5. A combination according to claim 4 wherein said first adding means comprises first and second accumulating means and said second adding means comprises third and fourth accumulating means, said first and third accumulating means accumulating and storing the magnitudes of the differential signals applied thereto in response to a first level output signal from said gating means and the output signal from said separating means so as to provide said first sums indicative of subject movement in said first direction, and said second and fourth accumulating means accumulating and storing the magnitudes of the differential signals applied thereto in response to a second level output signal from said gating means and the output signal from said separating means so as to provide said second sums indicative of subject movement in said second direction.

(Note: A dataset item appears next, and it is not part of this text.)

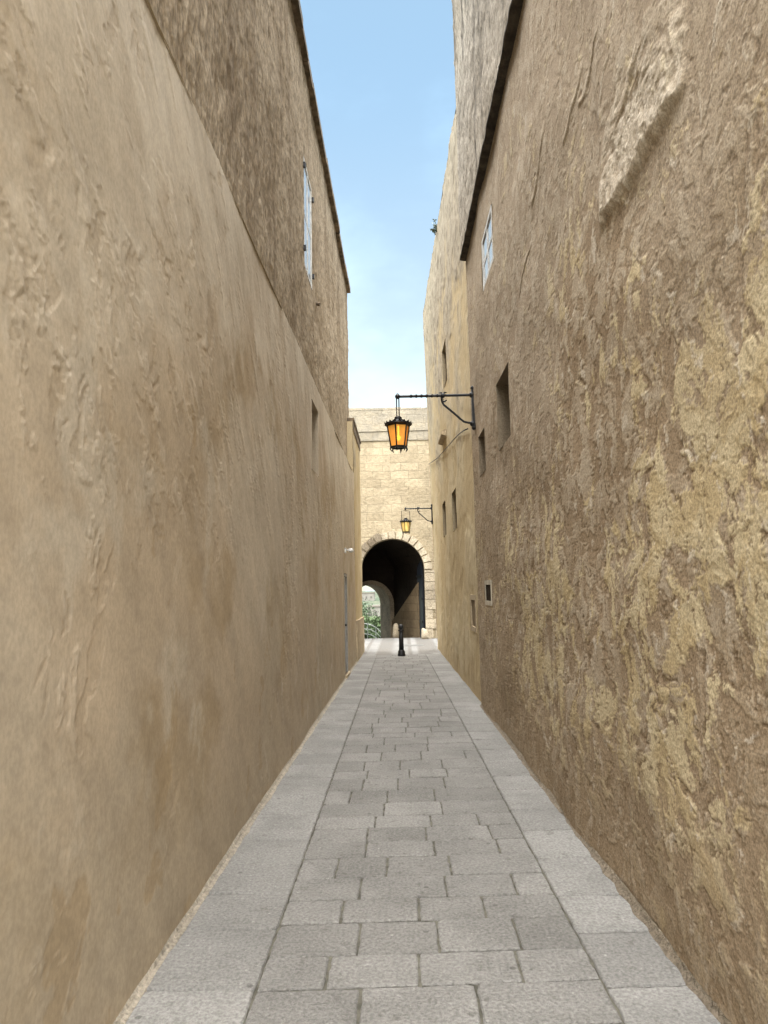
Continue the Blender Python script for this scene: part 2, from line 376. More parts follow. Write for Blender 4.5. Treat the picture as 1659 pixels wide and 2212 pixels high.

6. A combination according to claim 5 wherein said storing means further comprises selecting means connected to receive the outputs of said gating means and said separating means and having a first output and a second output, said first output producing a predetermined signal level when said gating means produces the first level output and said separating means indicates said first and second differential signals are indicative of motion, and said second output producing another predetermined signal level when said gating means produces the second level output and said separating means indicates said first and second differential signals are indicative of motion whereby sums are accumulated of the magnitudes of said first differential signal indicative of opposite directions of motion and sums are accumulated of the magnitudes of said second differential signal indicative of opposite directions of motion.

7. A combination according to claim 6 including means for eliminating those portions of the accumulated sums of said first differential signal produced by subject motion in a direction perpendicular to said first direction between the present and previous video frames.

8. A combination according to claim 2 including generator means connected to said signal source for supplying a third differential signal indicative of the intensity difference between each current picture element signal compared to a corresponding picture element signal in a preceding video line, storing means for accumulating third sums of said first and third differential signals when movement between the present and previous video frames is in a third direction perpendicular to said first direction and fourth sums of said first and third differential signals when movement between the present and previous video frames is in a fourth direction opposite said third direction, further evaluating means including third comparing means and second magnitude means, said third comparing means compares the third and fourth sums of said first differential signal to provide an additional directional signal indicative of direction of movement in said third or fourth direction, said second magnitude means providing a third magnitude signal proportional to the magnitude of said additional directional signal and also providing a fourth magnitude signal which is representative of an algebraic combination of at least the third and fourth sums of said third differential signal, said second magnitude means further comprising dividing means for providing a signal representative of a division of said third magnitude signal by said fourth magnitude signal to determine the speed of movement in said third or fourth direction, and said converting means being further coupled to said further evaluating means so as to receive speed and direction indications of movement in said third or fourth direction to produce a translation vector signal indicative of the velocity of subject movement.

9. A combination according to claim 8 including means for eliminating those portions of the accumulated sums of said first differential signals associated with motion in said third or fourth directions motion which are produced by motion in said first or second directions between the present and previous video frames.